→ Work to complete
Copy every line of the entries that includes the word "script".

→ Excerpted records
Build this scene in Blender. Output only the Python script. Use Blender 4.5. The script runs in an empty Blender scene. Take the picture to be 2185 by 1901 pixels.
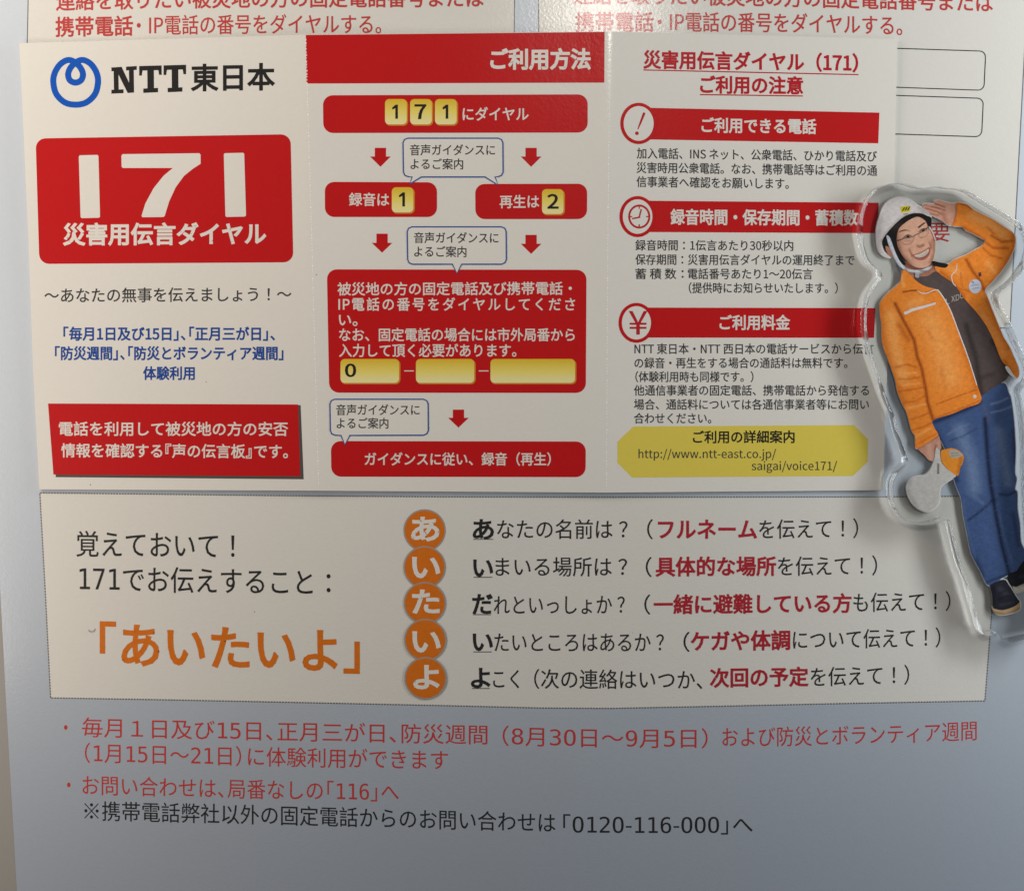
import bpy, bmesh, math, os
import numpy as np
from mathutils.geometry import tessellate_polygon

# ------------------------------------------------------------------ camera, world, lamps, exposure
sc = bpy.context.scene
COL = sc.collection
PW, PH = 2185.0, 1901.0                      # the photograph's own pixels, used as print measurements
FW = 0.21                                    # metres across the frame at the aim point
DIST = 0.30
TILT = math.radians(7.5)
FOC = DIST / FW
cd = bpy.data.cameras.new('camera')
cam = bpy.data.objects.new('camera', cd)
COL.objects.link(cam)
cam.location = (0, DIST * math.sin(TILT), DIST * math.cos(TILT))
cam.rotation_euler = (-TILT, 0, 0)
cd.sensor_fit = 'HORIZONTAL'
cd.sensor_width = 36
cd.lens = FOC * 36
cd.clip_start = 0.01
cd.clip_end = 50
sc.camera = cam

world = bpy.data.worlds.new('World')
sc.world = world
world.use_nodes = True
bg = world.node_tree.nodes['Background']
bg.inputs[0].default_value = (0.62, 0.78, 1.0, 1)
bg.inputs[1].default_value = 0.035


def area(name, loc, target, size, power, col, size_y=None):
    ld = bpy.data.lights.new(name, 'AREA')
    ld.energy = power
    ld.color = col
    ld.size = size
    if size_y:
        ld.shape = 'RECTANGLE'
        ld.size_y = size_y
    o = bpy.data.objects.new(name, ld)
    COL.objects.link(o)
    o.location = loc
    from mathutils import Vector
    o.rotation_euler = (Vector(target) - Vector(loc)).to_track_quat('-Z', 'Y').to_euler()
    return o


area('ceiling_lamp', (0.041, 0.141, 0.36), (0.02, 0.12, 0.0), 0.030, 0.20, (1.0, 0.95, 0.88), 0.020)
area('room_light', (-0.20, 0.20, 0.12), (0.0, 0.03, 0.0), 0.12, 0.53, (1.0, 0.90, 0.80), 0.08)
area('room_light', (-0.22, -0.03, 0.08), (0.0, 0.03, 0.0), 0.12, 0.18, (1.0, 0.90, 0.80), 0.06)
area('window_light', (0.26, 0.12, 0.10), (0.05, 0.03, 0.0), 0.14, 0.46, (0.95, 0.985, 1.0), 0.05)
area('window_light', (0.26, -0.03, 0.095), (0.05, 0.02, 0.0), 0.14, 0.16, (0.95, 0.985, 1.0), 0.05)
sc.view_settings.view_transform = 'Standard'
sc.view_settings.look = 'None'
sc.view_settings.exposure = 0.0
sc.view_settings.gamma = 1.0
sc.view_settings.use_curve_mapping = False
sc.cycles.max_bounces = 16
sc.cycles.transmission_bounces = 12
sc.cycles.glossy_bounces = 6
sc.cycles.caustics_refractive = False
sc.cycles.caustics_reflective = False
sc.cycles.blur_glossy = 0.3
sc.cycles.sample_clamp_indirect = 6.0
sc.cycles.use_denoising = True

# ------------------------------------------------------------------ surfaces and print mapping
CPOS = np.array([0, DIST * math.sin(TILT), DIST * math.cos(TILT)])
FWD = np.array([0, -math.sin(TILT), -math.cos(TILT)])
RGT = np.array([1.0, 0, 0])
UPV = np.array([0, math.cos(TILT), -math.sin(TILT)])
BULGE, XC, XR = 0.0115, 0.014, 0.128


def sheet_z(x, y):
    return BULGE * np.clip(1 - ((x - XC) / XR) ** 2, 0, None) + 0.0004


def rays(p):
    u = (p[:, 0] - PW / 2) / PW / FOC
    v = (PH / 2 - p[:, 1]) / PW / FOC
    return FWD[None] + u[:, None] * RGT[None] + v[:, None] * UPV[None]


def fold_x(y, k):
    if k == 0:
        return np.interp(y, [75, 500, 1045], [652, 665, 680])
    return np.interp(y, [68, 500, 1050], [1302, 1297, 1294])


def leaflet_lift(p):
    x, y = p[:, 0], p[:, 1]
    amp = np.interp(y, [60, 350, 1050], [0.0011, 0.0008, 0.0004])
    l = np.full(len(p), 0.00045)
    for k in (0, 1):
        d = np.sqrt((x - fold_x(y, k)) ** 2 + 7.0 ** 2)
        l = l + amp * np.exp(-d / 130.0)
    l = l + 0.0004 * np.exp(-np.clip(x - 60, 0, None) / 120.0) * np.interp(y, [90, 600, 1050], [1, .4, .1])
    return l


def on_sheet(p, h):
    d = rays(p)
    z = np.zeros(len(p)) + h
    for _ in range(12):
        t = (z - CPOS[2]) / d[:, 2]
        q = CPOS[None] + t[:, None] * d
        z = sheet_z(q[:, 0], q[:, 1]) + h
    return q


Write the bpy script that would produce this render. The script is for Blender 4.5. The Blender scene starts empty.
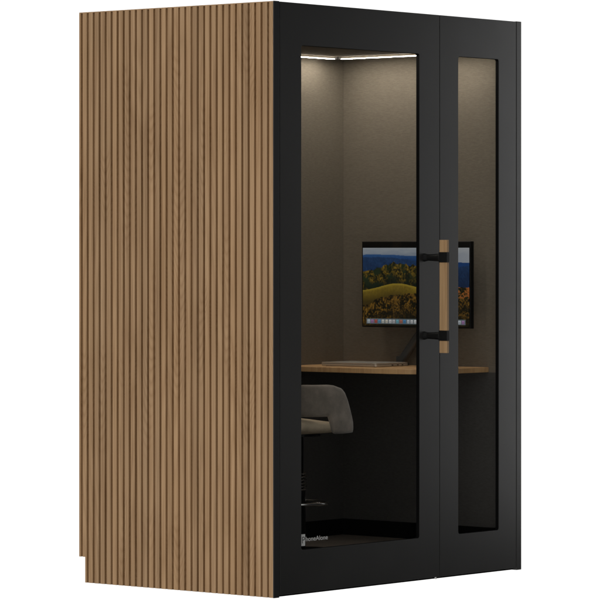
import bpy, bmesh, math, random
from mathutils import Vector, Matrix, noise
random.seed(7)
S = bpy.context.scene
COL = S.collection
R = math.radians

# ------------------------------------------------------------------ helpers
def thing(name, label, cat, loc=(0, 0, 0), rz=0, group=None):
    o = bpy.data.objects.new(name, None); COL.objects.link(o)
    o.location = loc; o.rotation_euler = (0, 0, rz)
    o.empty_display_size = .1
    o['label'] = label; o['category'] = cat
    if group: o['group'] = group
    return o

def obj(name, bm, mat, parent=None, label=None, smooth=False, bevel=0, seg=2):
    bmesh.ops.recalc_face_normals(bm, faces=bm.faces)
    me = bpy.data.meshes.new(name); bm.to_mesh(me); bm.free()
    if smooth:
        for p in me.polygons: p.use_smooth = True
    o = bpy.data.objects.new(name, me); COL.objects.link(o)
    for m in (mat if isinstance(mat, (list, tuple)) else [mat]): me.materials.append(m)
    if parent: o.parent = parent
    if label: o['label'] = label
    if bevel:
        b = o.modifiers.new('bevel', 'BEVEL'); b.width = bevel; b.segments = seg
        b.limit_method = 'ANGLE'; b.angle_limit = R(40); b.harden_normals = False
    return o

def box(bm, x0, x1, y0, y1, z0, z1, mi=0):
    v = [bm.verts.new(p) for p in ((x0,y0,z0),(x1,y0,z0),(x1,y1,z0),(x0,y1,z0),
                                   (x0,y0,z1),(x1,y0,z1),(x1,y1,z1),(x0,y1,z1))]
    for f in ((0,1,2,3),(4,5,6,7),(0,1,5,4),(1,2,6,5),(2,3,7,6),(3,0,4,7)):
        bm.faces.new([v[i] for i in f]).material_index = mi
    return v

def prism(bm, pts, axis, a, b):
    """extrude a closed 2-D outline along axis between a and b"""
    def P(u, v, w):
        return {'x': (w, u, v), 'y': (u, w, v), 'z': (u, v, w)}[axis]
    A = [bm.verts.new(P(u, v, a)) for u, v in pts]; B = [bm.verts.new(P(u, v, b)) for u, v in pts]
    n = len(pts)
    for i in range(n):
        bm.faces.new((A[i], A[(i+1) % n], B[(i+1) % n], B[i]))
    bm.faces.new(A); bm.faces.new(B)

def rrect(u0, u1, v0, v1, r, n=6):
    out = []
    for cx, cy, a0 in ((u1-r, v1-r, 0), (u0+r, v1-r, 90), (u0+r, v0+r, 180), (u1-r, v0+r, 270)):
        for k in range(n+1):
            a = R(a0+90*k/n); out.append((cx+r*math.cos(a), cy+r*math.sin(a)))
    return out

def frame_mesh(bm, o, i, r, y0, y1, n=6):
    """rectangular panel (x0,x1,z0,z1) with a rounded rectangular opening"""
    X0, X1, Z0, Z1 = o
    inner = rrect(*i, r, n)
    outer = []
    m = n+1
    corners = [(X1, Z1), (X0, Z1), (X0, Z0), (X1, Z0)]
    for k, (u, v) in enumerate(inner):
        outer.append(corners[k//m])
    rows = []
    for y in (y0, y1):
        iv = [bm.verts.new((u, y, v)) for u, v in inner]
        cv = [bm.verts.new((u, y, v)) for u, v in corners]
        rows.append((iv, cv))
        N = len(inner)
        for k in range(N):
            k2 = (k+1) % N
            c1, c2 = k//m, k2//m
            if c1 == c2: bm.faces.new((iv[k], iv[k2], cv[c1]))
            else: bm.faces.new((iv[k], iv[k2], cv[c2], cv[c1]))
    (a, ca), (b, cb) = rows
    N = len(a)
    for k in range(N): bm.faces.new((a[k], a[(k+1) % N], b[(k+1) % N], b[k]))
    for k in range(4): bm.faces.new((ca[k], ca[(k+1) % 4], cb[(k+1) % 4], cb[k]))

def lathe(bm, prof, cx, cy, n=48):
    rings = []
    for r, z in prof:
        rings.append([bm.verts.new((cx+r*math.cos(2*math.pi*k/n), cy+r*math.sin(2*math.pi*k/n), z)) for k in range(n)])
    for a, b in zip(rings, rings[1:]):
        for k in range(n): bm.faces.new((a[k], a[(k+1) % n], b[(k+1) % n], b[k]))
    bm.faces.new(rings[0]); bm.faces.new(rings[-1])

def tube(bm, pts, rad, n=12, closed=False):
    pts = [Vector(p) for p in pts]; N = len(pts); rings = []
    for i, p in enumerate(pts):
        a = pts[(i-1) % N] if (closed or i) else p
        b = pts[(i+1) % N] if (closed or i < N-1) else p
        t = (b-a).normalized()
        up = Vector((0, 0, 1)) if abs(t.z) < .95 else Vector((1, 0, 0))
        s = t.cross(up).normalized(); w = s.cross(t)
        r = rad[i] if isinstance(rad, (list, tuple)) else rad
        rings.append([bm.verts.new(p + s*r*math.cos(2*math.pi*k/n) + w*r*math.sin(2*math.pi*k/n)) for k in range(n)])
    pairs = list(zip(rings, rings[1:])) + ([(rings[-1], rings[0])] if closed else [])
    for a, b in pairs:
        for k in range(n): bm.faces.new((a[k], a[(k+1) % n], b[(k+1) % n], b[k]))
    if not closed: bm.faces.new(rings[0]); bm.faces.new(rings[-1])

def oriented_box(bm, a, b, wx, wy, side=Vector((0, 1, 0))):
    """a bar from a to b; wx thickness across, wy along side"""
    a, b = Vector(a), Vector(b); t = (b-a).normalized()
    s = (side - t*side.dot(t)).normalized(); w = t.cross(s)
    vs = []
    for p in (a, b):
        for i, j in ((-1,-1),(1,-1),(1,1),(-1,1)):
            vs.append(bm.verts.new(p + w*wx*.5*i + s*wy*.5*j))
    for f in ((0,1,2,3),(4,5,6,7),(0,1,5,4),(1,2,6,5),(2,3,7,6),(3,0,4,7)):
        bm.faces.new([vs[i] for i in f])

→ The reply
Build this scene in Blender. Output only the Python script. Use Blender 4.5. The script runs in an empty Blender scene. Take the picture to be 2185 by 1901 pixels.
Write the bpy script that would produce this render. The script is for Blender 4.5. The Blender scene starts empty.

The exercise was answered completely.